VPR’s Neal Charnoff reports.

(Charnoff) The announcement came as no surprise to IBM’s Essex Junction employees. IBM shed thousands of workers across the country in the last few weeks in an effort to streamline the company. IBM Chief Sam Palmisano said last month that adjustments in its computer-chip making operations were on the horizon. IBM spokesman Jeff Couture says that after today’s cuts, no more layoffs are imminent and the company can now focus on the future:

(Couture) "The job cuts are part of a realignment of a of our microelectronics business to…designed to improve efficiency and streamline the business and the focus on the growth opportunities. So we’re moving on from here…. Now that we’ve made the cuts to develop those parts of the business that we think are going to be successful and that’s what our focus is going to be."

(Charnoff) Couture says that local factors did not play a part in the company’s decision. He adds that the Essex Junction facility is here to stay, putting to rest rumors that the plant might close.

(Couture) "Certainly this facility in Vermont is here and it’s going to remain here. We are focusing on developing a new technology service business. We are focusing on expanding on what we call foundry manufacturing, which is in our case making chips for companies who design chips but don’t have their own facilities and some of the skills needed to make them. We’re gonna focus on some specific logic type of chips…. That’s all gonna be done here and the facility here is still very much key to IBM’s technology business."

(Charnoff) IBM is Vermont’s largest employer, and had about 8000 workers before this latest wave of cuts; 475 workers were let go at the Essex Junction site in January. No manufacturing jobs were lost in Tuesday’s round of cut backs.

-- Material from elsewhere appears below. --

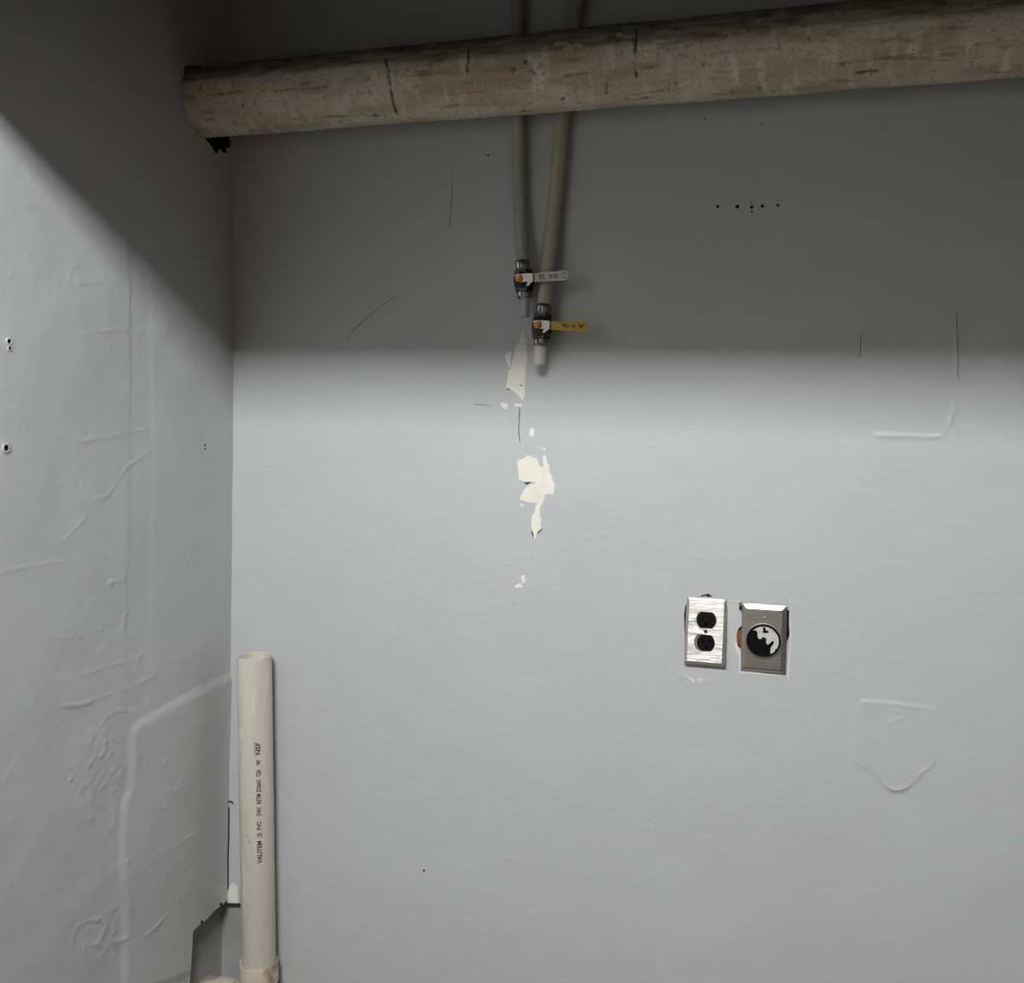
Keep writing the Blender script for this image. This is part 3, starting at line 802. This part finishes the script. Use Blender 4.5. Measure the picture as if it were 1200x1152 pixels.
# printed line up the pipe
PHI0 = math.atan2(CAM[1] + 0.041, CAM[0] - 0.083) + 0.14
def pz(py): return B3(303, py, -0.068)[2]
def print_group(txt, y_low, y_high, m, name='printed_mark', hpx=9.0):
    V, Fc = text_mesh(txt)
    zl, zh = pz(y_low), pz(y_high); wmm = V[:, 0].max()
    bm = bmesh.new(); vv = []
    for x, y in V:
        z = zl + x / wmm * (zh - zl); c = sp_axis(z); ph = PHI0 - (y - 0.5) * 0.0088 / SPR
        r = SPR + 0.0003
        vv.append(bm.verts.new((c[0] + r * math.cos(ph), c[1] + r * math.sin(ph), z)))
    for f in Fc:
        try: bm.faces.new([vv[i] for i in f])
        except ValueError: pass
    return adopt(from_bm(name, bm, m), sp)
print_group('VALITEM', 1012.5, 986, M['ink'])
print_group('2', 982, 976, M['ink_faint'])
print_group('PVC', 973, 963.5, M['ink'])
print_group('DWV', 956.5, 946.5, M['ink'])
print_group('ASTM', 943.5, 931, M['ink'])
print_group('D2665', 928.5, 914.5, M['ink'])
print_group('CSA', 910.5, 902.5, M['ink'])
print_group('W', 897.5, 891, M['ink'])
print_group('NSF', 885, 871, M['ink'])
bm = bmesh.new()   # frame line beside the top mark
for dphi, za, zb in ((-0.0058, 885.5, 870), ):
    vv = []
    for z, dd in ((pz(za), dphi - 0.0005), (pz(za), dphi + 0.0005), (pz(zb), dphi + 0.0005), (pz(zb), dphi - 0.0005)):
        c = sp_axis(z); ph = PHI0 + dd / SPR; r = SPR + 0.0003
        vv.append(bm.verts.new((c[0] + r * math.cos(ph), c[1] + r * math.sin(ph), z)))
    bm.faces.new(vv)
adopt(from_bm('printed_mark', bm, M['ink']), sp)
bm = bmesh.new()   # scuffs
for (xa, ya), (xb, yb), w in (((285.5, 980), (291, 989), 0.0008), ((288, 979), (292, 983), 0.0010), ((290, 985), (293.5, 988), 0.0011)):
    vv = []
    for x_, y_, s in ((xa, ya, -1), (xb, yb, -1), (xb, yb, 1), (xa, ya, 1)):
        ph = math.atan2(CAM[1] + 0.041, CAM[0] - 0.083) + math.asin((x_ - 300.8) / 20.6); z = pz(y_); c = sp_axis(z); r = SPR + 0.0003
        ph += s * w / SPR
        vv.append(bm.verts.new((c[0] + r * math.cos(ph), c[1] + r * math.sin(ph), z)))
    bm.faces.new(vv)
adopt(from_bm('scuff', bm, M['ink_faint']), sp)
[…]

This cut comes on the heels of last week’s announcement of the addition of 200 manufacturing jobs at the Essex Junction facility. The company says that some of those jobs will be offered to employees who were given pink slips today. These manufacturing jobs pay significantly less than those that were cut today.

Vermont State Economist Jeffrey Carr says the IBM job cuts will have a serious ripple effect on Vermont’s economy:

(Carr) "We’re talking about a job impact over the next two or three years that’s going to build, it’s going to accumulate. And it could approach the 3,500 to 4,000 job range if we sort through and find out just what the pay level of these jobs are. It’s much higher than the state average, so that has a higher than your typical state job impact, indirect impact on the economy as well, and those things ripple through the entire economy of the state of Vermont."

(Charnoff) Carr predicts that the psychological effects of the job cuts could be as damaging to the state as the economic realities.

(Carr) "It clearly is a tragedy for the families that have been affected by these job reductions, and beyond the numbers, I think this has a diminutive affect on the collective psychology of all Vermonters. If it can happen at IBM…. What’s happened in the last six months at IBM hasn’t really happened in 50 years in our economy. And so the psychological effect, the concern, the understandable concern on the part of a lot of working Vermonters and their families that well, if it happens at IBM…could it happen to me? It’s the type of thing that we’ll only know, maybe we won’t know that well, what true magnitude of the impact of these reductions over the last six months have been for a number of years."

(Charnoff) Although most of the affected IBM workers left their jobs Tuesday, the terminations are officially effective on August 5. Federal law requires that employers give 60 days notice when they cut more than 500 jobs.

For Vermont Public Radio, I’m Neal Charnoff.